Hace unos años —tres, cuatro—, cuando mi abuela Luisa todavía vivía y conservaba una memoria precaria y una atención intermitente, nos quiso hacer creer que había aprendido a leer en unos rótulos luminosos animados. Eran largas hileras de bombillas que, mediante un patrón predeterminado de encendido y apagado, daban la impresión de que se deslizaba sobre ellas un mensaje publicitario.
—¡Pero abuela, eso no se inventó hasta mucho después! ¡Haría falta un ordenador!
—Pues algo así habría, porque yo me acuerdo.
Los que la oíamos cruzábamos miradas piadosas. El panel había estado, decía, en la Puerta del Sol. Mi abuela atravesaba esa plaza a diario para ir al colegio de San Luis de los Franceses, que quedaba en la calle de las Tres Cruces haciendo esquina con lo que entonces era aún Jacometrezo. Aprendió a leer con siete u ocho años; sería, por lo tanto, cerca de 1925.

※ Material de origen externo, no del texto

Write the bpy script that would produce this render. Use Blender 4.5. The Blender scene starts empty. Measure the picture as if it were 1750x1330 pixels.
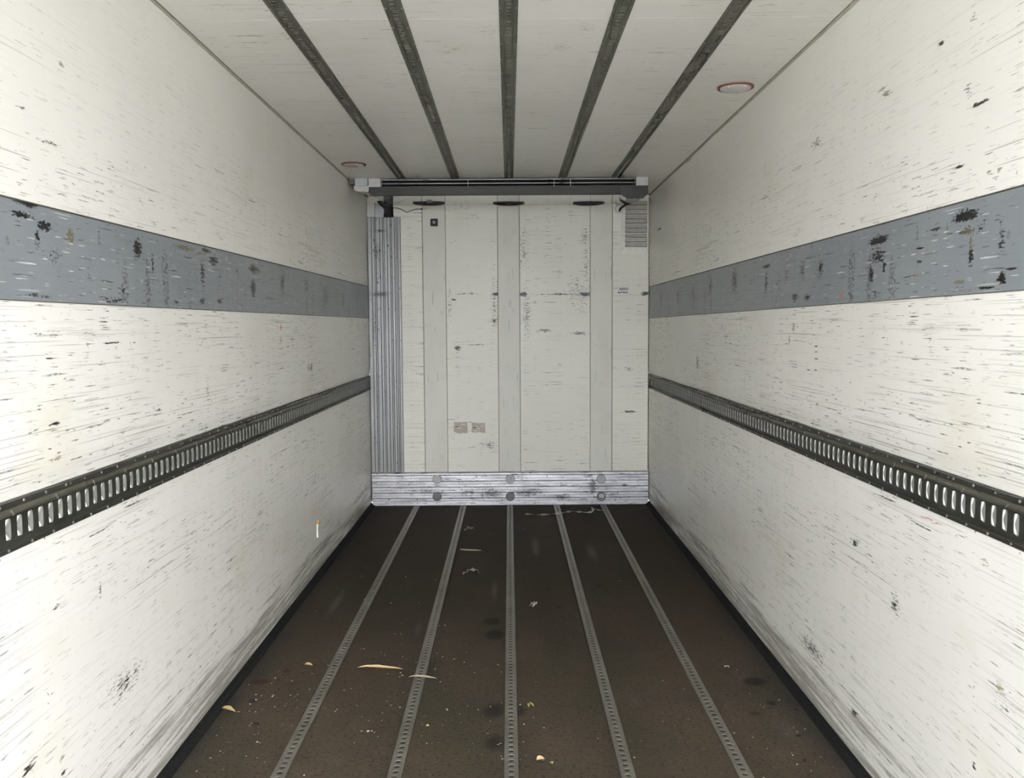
import bpy, math, random
from mathutils import Vector, Matrix
random.seed(7)
SC = bpy.context.scene
COL = SC.collection

# ------------------------------------------------------------------ camera (calibrated on the cargo box)
F, PITCH, ROLL, YAW = 1489.4, 0.07108, -0.00636, 0.00291
CAM = Vector((-0.0007, 0.0, 1.576))
fw = Vector((math.sin(YAW)*math.cos(PITCH), math.cos(YAW)*math.cos(PITCH), -math.sin(PITCH)))
r0 = fw.cross(Vector((0, 0, 1))).normalized(); u0 = r0.cross(fw)
RT = r0*math.cos(ROLL)+u0*math.sin(ROLL); UP = -r0*math.sin(ROLL)+u0*math.cos(ROLL)
cd = bpy.data.cameras.new('camera'); cam = bpy.data.objects.new('camera', cd); COL.objects.link(cam)
m = Matrix((RT, UP, -fw)).transposed().to_4x4(); m.translation = CAM
cam.matrix_world = m
cd.sensor_fit = 'HORIZONTAL'; cd.sensor_width = 36.0; cd.lens = F/1750*36.0
cd.clip_start = 0.05; cd.clip_end = 200
SC.camera = cam

# ------------------------------------------------------------------ light
w = bpy.data.worlds.new('world'); SC.world = w; w.use_nodes = True
wn = w.node_tree.nodes; bg = wn['Background']
bg.inputs[0].default_value = (0.935, 0.98, 1.11, 1); bg.inputs[1].default_value = 1.0
SC.view_settings.view_transform = 'Standard'; SC.view_settings.look = 'None'
SC.view_settings.gamma = 1; SC.view_settings.use_curve_mapping = False
SC.view_settings.exposure = 3.83
sd = bpy.data.lights.new('hazy_sun', 'SUN'); sd.energy = 0.75; sd.angle = math.radians(70); sd.color = (1, .99, .98)
sun = bpy.data.objects.new('hazy_sun', sd); COL.objects.link(sun)
sun.rotation_euler = Vector((-.66, .74, -.07)).to_track_quat('-Z', 'Y').to_euler()
SC.cycles.max_bounces = 7; SC.cycles.diffuse_bounces = 7; SC.cycles.glossy_bounces = 3; SC.cycles.caustics_reflective = False; SC.cycles.caustics_refractive = False
SC.cycles.adaptive_threshold = 0.035; SC.cycles.adaptive_min_samples = 12
SC.cycles.use_denoising = True

# ------------------------------------------------------------------ dimensions
W = 1.23; YB = 7.68; H = 2.7155; Y0 = -0.9
KY = YB-.040
RZ0, RZ1 = 1.031, 1.156          # wall rail
def ray(px, py):
    return (fw + RT*((px-875)/F) + UP*((665-py)/F))
def hit(px, py, ax, val):        # point of the world plane axis=val seen in direction px,py
    d = ray(px, py); t = (val-CAM[ax])/d[ax]; return CAM+d*t
def wl(px, py): return hit(px, py, 0, -W)
def wr(px, py): return hit(px, py, 0, W)
def fl(px, py, z=0.0): return hit(px, py, 2, z)
def bk(px, py, y=YB): return hit(px, py, 1, y)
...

El fin de semana pasado Kathleen y yo fuimos a una exposición sobre el Berlín de los años 1920, en el Nikolaiviertel. Al final de la exposición proyectaban una película de 1925 titulada Die Stadt der Millionen. Era algo por el estilo de Symphonie der Großstadt (que se filmaría sólo dos años después), un poco menos esteticista, un poco más documental, aunque ya se dejara seducir por esos efectos yeyé de la lente caleidoscópica o la imagen superpuesta. En la película alternaban escenas de la vida cotidiana durante la República de Weimar con reconstrucciones supuestamente históricas del Berlín decimonónico. ¡Cuánto ha cambiado la vida! —pretendían decir esas contraposiciones—, ¡qué ridículos eran de antes!, ¡qué modernos somos ahora!, ¡qué rápido pasa el tiempo! Bueno, no tanto, a lo que parece, pues de repente, en una toma de Alexanderplatz o de la primitiva Postdamer Platz, la película nos muestra una fachada llena de anuncios luminosos, y entre ellos hay uno en el que las letras van deslizándose de derecha a izquierda, conforme se encienden y se apagan las bombillas. Mi abuela tenía razón.
Es más: si hubiera dicho que de pequeña había cubierto en tren 250 kilómetros en una hora, también habría tenido razón. Al menos la habría tenido si hubiera vivido en Alemania, donde para nuestro asombro existía ya en 1931 un tren de alta velocidad. La historia se cuenta en otra sala de la misma exposición: se trataba del Schienenzeppelin, un tren de un único vagón propulsado por una hélice, y que se hacía Berlín-Hamburgo en 98 minutos.
Si Marty McFly hubiese regresado al futuro el pasado día 21, cuando se le esperaba a comer, no habría visto coches volantes, ni patinetes que levitan, ni cazadoras que se ajustan y se secan solas. Lo que se habría encontrado es un mundo aún muy parecido al de 1985. Sobre todo si hubiera regresado al futuro en una ciudad de Valonia.
El otro día Kathleen y yo vimos en Netflix una película sobre cómo los ordenadores amenazan con dejar sin empleo a los humanos; terminaba, sin embargo, con una moraleja tan conciliadora como la de los artículos de tecnología de El País: se puede convivir con la alta tecnología, a condición de ponerla en su sitio. La película era de 1957.
Desde 1957 han aparecido muchos chismes nuevos que sirven para hacer cosas viejas: trabajar, cotillear, escribir, leer, ligar, comprar, aburrirnos. Muchos de los descubrimientos son variaciones de la telegrafía sin hilos, que se inventó hace cien años. La estereoscopia la descubren cada treinta o cuarenta años; luego se comprueba por tercera o cuarta vez que da dolor de cabeza, y se olvida. Lo próximo será descubrir que un faraón egipcio se llamaba Ipad Pro.